It's the Party, too.
I've been saying this for a long time, astonished that so many in the media seem to believe that the real problem is just the leadership and not the Party itself.
Even a leftist journalist like James Travers of the Toronto (Red) Star realizes it now.
It sounds, from Mr. Travers's commentary, as if the left-leaning mainstream media is declaring the Liberal Party as unfit to deal with its challenges. The implication of this is that the Liberals would be even more ill-equipped to deal with the challenges of running a complex federation, let alone facing the entire chaotic world...
In other times, say in the dying decades of the last century, even as imperfect a leader as Dion could reasonably be expected to bring the natural governing party back to power. But these times are far from usual and coping with them is proving beyond the party's capacity.
Even before the 2006 leadership convention and what's now remembered as the Montreal mistake, Liberals failed to make renewal the priority. They didn't give enough thought to who and what it takes to win in a new millennium with very different political realities. Nor did they fully deconstruct why and how Paul Martin lost.
Exactly. Since 2005, I've been saying basically that unless the Liberal Party abandons left-wing extremism and its culture of entitlement, corruption, greed and gross, cavalier incompetence and neglect, it would be forever on its deathbed on life support.
It appears that Mr. Travers gets the point that Canadians don't want new social programs and simply want their tax dollars back. I'd add that Canadians don't want their tax dollars to be wasted any further by a bunch of socialist crooks, so they put the Conservatives into power, having awakened to the reality that socialism isn't a good thing after all and that it's actually better and easier to take care of oneself and one's family using one's own hard work and earnings than to hope, sometimes in vain, that the government will do its job, which it frequently fails to do, at least in time and with the quality it's paid to deliver, if not failing completely at times. Too bad the Liberals don't understand this.... blame it on their culture of entitlement and their delusion that the Liberal brand is not only immortal but automatically resurgent towards power.

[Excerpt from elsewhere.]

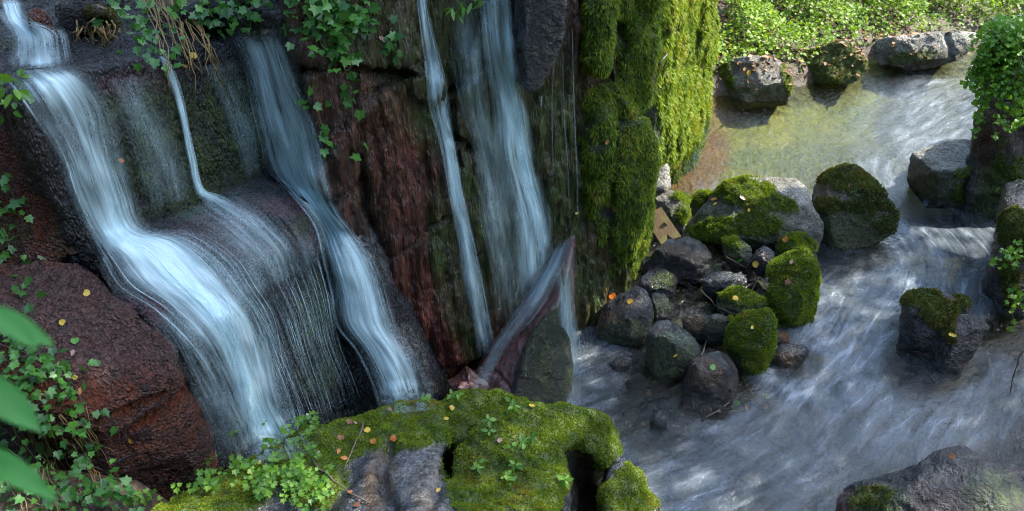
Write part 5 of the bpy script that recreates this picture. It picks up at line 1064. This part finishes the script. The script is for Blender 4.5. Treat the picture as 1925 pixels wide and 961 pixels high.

Realistically, Mr. Travers visualizes:
Just for laughs, imagine Dion stumping the country telling voters to again trust Liberals to wisely spend taxpayer money while Stephen Harper talks about family values, individual choice and government intentionally shrunk so small that its more a nuisance than an obstacle to personal gain. Or, to put it in howler context, think hypothetically of Liberals arguing to reverse Harper's GST cut to have more money to spend on fighting poverty or climate change.
You know, it's highly unlikely that the Liberals will see power again for a long time, if ever. It's up to them. They'll have to really, radically transform themselves and their institution from the grassroots up, preferably get a constitution that impresses voters, and some policies that resonate with the new realities of Canada and the world.
So far, if anyone's expecting that from the Liberal Party, they can fuggeddaboutit.